LAHORE: A public hearing on a plea filed by Sui Northern Gas Pipelines Limited (SNGPL) requesting a further 147% increase in gas tariffs is scheduled to take place in Lahore today, Monday, before the Oil and Gas Regulatory Authority (Ogra).
The business projects a revenue shortfall of more than Rs189 billion because it has asked for an increase of Rs2,646 per mmBtu and to fix the new pricing at an average cost of Rs4,446.89 per mmBtu. The administration is also planning to hold a public hearing in Peshawar on Wednesday, March 27, following today’s in Lahore.
On March 25, 2024, Ogra will hold a public hearing in Lahore to consider Sui Northern Gas Pipelines Limited’s petition for the establishment of its expected income needs and prescribed pricing for the fiscal year 2024–2025. According to a press release sent by the authority on Sunday, “The petitioner (SNGPL) has projected an average prescribed price of Rs4,446.89 per mmBtu including previous years’ shortfall, in the natural gas business FY2024–25.”
The petitioner has claimed an RLNG cost of service of Rs325.08 per mmBtu for FY25, according to the statement.

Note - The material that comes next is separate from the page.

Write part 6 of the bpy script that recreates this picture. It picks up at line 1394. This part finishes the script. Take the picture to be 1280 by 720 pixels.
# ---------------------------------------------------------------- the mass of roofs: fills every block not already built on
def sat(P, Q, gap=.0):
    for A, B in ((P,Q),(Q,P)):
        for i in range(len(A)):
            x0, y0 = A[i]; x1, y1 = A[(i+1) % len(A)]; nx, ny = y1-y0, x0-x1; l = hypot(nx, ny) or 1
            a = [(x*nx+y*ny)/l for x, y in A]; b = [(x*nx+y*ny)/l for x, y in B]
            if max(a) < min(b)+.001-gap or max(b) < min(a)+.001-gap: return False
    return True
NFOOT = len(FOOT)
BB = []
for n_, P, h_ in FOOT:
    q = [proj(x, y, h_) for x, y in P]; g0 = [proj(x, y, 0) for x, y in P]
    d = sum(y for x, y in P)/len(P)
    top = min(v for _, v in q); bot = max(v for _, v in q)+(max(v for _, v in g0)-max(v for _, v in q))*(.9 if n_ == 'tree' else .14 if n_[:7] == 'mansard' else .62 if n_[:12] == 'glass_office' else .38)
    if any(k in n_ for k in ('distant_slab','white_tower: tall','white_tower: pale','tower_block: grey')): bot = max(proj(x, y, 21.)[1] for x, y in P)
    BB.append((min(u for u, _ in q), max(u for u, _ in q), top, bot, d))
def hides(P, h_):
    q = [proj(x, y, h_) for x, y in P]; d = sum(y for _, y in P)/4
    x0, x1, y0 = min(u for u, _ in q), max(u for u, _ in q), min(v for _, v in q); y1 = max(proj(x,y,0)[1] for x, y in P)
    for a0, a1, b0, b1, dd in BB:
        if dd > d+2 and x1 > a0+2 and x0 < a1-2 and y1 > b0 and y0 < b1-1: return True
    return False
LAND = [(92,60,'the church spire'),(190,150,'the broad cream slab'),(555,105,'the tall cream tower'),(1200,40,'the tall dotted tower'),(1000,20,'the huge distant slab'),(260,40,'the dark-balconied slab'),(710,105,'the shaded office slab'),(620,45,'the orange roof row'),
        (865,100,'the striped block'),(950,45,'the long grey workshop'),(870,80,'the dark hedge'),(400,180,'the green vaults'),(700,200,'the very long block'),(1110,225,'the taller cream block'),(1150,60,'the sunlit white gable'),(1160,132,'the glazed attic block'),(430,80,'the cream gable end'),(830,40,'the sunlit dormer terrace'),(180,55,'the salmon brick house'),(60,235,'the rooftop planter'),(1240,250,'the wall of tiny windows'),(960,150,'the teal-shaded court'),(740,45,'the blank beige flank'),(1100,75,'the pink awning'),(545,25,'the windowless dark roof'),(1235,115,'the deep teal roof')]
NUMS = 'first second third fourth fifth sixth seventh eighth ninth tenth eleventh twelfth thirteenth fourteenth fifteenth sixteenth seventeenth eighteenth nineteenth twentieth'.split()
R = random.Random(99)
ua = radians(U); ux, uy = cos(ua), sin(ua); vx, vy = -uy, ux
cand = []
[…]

On March 27, 2024, Ogra will hold a public hearing in Peshawar to provide interested parties, customers, and the general public a chance to air their complaints. Additionally, every type of gas customer has received an invitation to attend the public hearings on their monthly gas costs. The announcement further stated that “Ogra shall pass the decision after conducting public hearings.”
SNGPL states that it updated its appeal in light of Ogra’s notification on February 1, 2024, regarding the revision in the indigenous gas consumer sale price.
“Our project for FY2024–25 reflects an increase of Rs2,646.19 per mmBtu as the cost of supply for the RLNG business for FY2024–25 and includes the shortfall from previous years (Rs475.95 per mmBtu) in the prescribed prices of the system gas business,” the plea said.
It is important to note that in the first week of February, the federal cabinet approved a 67 percent rise in the natural gas tariff, which went into effect on February 1. This increase appears to have been made in order to reach the income targets set by the gas utilities for the current year.
Following approval, the Petroleum Division sent a notification stating that the new pricing for consumers using up to 0.25 hundred cubic meters (hcm) is Rs200 per mmBtu, which is an increase of 66 percent. The new charge, which is 67 percent higher, is Rs250/mmBtu for customers using up to 0.5hcm.
Similar to this, Ogra publicly announced a rise in gas prices and fixed levies for all users nationwide in November of previous year, with effect from that day. Fixed monthly fees for residential “protected category” customers were raised by 3,900 percentage points, from Rs. 10 to Rs. 400, as per this notification. They were also required to pay a minimum of Rs. 108 in fees each month.
However, the general public has opposed the recently proposed gas rates, calling them a huge injustice to the lower middle class and the impoverished, who are already struggling with the worst inflation the nation has to offer.
“The new tariff appears to be an attempt to permanently crush the poor, thus we will never accept it. We will oppose this action at all costs. Enough is enough,” a customer informed Dawn.